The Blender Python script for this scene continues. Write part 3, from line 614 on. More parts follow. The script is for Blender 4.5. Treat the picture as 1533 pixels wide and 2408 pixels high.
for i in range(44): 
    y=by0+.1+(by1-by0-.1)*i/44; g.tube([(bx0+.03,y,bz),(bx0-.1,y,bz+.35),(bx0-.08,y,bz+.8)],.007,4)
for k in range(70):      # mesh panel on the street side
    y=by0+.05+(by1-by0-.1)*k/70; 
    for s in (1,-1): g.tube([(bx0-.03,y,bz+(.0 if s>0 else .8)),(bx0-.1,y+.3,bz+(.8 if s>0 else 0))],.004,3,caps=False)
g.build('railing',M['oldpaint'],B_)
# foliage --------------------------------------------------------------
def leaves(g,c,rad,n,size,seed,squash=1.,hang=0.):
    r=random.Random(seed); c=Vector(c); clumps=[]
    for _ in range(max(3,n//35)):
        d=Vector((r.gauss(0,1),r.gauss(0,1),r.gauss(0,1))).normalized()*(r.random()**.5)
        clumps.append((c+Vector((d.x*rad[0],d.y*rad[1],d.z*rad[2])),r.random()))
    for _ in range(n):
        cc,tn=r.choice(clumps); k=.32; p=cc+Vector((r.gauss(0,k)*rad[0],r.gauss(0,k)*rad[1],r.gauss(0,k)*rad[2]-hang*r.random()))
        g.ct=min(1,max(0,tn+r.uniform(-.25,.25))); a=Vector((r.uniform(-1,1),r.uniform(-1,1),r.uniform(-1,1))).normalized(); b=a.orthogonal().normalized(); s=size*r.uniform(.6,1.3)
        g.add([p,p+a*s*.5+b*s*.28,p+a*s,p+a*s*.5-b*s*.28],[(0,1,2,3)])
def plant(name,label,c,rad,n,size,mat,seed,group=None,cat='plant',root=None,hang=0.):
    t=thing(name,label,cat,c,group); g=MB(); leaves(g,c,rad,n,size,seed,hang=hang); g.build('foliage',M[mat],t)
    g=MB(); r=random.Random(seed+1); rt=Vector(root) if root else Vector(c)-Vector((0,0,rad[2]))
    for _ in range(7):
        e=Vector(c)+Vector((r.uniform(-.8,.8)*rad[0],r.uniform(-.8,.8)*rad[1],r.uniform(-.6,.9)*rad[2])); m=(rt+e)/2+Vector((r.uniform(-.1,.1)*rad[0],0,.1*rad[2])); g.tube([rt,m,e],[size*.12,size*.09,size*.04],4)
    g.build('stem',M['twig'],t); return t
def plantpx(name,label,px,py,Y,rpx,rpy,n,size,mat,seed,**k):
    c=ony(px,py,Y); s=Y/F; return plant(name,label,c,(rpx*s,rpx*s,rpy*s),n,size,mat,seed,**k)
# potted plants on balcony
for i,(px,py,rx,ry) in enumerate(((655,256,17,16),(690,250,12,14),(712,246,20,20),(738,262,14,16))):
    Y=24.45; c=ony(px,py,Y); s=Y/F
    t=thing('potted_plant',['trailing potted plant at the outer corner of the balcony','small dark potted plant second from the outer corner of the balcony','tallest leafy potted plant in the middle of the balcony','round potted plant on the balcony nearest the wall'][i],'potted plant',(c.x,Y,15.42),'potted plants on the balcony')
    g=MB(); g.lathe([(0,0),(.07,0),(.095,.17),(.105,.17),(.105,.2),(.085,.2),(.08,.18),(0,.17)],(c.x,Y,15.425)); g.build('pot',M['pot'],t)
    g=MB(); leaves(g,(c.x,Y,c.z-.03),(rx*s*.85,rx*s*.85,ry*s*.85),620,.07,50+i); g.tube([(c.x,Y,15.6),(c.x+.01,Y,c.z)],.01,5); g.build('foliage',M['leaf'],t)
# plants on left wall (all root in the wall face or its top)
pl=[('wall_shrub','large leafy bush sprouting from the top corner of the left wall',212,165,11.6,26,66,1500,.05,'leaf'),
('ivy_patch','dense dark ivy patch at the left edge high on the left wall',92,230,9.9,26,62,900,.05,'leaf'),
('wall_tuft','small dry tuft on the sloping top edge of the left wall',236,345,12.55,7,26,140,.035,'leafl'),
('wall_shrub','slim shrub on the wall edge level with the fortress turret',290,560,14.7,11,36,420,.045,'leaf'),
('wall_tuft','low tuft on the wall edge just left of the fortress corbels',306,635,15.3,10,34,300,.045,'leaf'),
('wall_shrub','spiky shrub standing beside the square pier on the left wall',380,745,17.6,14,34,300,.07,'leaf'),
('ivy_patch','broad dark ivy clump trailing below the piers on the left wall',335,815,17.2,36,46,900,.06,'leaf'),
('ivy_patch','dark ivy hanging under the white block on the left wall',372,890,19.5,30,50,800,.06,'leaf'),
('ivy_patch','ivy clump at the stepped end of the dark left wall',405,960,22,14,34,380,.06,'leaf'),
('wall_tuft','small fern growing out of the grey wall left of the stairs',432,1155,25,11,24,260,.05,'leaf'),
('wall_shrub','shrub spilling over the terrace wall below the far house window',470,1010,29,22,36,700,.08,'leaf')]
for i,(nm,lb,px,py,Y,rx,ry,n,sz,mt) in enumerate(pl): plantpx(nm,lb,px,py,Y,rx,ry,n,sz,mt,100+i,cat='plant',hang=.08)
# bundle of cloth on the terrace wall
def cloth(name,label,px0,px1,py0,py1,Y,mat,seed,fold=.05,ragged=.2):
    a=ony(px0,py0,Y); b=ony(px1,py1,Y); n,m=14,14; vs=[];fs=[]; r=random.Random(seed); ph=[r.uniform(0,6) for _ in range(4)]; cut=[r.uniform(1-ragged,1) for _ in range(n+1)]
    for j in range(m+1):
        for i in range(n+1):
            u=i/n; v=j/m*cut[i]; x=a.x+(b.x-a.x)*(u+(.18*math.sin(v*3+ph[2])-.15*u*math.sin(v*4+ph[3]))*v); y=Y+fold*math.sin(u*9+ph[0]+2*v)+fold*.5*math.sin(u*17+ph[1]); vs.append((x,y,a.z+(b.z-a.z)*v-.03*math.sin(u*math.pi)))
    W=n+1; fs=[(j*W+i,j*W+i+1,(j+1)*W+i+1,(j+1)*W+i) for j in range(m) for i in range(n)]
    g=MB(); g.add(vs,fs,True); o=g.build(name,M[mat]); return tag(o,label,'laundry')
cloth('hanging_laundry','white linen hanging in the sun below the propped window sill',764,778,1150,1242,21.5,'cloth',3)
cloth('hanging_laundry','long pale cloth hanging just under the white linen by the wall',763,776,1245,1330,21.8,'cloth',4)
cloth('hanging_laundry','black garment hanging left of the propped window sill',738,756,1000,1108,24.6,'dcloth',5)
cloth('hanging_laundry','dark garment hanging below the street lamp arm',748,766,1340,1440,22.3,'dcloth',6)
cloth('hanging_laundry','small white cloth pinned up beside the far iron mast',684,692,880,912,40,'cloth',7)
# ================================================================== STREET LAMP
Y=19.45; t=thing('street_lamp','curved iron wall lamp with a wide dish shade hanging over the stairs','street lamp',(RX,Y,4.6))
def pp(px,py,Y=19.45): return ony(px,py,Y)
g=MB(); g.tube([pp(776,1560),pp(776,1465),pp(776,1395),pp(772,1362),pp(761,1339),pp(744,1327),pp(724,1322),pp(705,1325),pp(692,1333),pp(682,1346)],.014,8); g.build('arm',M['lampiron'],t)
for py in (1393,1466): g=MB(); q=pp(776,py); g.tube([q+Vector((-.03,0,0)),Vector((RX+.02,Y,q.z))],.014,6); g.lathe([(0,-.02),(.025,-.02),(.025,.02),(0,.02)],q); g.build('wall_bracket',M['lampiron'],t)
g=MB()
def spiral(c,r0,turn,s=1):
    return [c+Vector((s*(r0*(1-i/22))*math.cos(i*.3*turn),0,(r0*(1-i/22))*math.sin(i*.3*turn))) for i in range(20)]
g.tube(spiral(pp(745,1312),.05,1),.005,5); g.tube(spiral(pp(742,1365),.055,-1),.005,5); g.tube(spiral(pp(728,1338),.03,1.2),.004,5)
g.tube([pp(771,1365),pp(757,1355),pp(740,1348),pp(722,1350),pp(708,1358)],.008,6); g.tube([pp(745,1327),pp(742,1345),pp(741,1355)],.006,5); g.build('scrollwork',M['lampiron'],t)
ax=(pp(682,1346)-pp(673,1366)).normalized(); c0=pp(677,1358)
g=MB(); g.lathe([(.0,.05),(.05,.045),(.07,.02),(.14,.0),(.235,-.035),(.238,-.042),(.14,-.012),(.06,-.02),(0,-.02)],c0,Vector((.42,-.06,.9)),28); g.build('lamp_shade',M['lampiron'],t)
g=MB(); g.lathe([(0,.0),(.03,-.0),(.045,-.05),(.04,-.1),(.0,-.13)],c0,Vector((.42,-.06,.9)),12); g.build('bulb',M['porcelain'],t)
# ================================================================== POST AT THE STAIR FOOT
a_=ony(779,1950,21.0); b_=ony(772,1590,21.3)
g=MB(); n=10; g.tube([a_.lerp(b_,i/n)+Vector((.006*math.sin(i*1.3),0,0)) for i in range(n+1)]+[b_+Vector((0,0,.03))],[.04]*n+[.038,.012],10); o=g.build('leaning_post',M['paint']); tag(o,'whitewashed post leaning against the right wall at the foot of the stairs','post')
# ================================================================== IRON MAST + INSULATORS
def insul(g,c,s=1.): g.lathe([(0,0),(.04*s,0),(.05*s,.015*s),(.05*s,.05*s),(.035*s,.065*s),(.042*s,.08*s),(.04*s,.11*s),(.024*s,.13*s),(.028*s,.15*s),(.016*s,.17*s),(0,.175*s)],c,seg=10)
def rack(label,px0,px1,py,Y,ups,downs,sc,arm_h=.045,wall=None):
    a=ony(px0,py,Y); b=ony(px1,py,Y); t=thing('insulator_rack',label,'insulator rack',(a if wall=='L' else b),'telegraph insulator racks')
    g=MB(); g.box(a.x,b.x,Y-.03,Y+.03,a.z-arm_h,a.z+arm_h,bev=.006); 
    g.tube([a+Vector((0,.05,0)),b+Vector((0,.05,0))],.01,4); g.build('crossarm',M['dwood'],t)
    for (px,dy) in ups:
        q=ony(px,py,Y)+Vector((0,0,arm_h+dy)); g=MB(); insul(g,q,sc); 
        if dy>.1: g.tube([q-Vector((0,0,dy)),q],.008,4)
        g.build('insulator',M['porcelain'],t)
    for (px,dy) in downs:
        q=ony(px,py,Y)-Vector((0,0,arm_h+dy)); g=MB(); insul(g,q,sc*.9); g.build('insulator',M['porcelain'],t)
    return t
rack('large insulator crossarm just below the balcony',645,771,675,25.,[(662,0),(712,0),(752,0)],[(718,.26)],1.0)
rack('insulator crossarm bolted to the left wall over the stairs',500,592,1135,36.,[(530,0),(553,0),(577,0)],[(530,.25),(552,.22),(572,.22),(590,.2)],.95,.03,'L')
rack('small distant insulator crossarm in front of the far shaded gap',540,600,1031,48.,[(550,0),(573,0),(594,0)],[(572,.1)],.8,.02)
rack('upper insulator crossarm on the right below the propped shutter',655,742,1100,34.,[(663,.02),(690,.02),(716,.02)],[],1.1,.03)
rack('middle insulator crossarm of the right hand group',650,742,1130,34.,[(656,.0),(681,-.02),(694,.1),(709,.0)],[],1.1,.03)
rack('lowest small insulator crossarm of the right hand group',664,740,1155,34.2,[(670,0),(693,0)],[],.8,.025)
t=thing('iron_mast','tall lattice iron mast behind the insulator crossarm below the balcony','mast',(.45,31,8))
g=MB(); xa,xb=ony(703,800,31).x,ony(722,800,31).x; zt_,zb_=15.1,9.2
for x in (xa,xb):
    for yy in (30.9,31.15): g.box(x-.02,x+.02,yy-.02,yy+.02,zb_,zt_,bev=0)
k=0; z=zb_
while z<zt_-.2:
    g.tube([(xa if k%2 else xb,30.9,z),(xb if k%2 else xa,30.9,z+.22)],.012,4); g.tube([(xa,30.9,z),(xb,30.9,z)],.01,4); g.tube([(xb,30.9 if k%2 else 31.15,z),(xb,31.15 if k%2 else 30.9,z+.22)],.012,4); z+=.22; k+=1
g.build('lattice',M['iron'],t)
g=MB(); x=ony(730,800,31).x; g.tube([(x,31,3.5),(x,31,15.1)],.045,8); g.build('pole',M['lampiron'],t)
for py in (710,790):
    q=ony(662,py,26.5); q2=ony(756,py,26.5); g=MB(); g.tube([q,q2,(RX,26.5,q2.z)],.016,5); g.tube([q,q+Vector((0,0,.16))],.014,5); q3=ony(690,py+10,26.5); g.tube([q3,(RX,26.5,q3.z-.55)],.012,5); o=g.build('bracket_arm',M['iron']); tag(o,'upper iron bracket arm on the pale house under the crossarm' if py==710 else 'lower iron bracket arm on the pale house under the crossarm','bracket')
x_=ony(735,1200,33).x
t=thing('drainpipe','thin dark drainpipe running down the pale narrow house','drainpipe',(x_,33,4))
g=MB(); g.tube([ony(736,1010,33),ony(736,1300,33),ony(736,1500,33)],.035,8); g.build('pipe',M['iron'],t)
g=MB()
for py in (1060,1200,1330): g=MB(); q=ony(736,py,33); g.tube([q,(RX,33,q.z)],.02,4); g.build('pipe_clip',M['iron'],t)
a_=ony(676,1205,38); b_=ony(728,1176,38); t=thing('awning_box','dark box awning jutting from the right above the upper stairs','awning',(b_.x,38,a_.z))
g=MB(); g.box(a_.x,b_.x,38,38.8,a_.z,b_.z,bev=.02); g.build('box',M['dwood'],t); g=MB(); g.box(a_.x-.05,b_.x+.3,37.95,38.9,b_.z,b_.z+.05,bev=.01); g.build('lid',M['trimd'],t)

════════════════

Write the number of lines containing the word "from" and nothing besides it.

— The output —
4